Copy every line in which the string "Python" occurs.

Excerpted records
- - - - -

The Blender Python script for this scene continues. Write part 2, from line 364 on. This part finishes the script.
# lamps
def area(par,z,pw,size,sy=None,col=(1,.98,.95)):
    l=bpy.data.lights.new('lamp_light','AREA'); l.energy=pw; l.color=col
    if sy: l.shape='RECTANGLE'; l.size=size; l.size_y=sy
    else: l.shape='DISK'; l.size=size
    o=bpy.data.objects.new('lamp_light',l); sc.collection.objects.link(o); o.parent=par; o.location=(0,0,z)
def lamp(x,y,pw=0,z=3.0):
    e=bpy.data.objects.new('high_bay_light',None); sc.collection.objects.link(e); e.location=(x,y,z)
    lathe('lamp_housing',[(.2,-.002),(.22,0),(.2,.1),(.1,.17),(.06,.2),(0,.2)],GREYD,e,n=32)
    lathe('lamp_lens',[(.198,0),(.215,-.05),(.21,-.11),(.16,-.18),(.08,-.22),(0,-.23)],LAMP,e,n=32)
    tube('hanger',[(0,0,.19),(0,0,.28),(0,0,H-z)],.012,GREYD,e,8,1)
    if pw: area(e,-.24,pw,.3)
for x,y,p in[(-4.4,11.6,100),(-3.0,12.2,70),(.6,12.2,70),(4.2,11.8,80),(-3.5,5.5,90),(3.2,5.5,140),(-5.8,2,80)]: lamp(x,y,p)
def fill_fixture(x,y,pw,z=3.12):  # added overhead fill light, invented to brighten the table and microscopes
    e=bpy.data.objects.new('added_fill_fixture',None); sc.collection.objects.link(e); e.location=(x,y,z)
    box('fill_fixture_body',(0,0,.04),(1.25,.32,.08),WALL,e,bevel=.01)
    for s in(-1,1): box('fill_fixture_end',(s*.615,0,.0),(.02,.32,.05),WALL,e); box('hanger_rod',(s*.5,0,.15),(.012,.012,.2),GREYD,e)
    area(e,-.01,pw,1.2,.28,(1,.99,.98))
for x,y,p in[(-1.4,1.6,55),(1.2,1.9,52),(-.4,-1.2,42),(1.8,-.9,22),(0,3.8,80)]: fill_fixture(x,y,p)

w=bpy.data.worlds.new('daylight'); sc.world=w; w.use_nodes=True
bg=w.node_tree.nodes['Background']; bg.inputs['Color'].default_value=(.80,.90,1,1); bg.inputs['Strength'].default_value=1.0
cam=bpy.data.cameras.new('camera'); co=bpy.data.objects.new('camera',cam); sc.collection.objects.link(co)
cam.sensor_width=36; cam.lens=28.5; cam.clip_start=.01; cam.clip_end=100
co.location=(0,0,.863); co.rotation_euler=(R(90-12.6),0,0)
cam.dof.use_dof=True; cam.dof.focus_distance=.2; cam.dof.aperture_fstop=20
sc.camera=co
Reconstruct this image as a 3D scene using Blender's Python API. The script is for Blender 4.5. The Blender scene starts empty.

- - - - -

Expected answer
The Blender Python script for this scene continues. Write part 2, from line 364 on. This part finishes the script.
Reconstruct this image as a 3D scene using Blender's Python API. The script is for Blender 4.5. The Blender scene starts empty.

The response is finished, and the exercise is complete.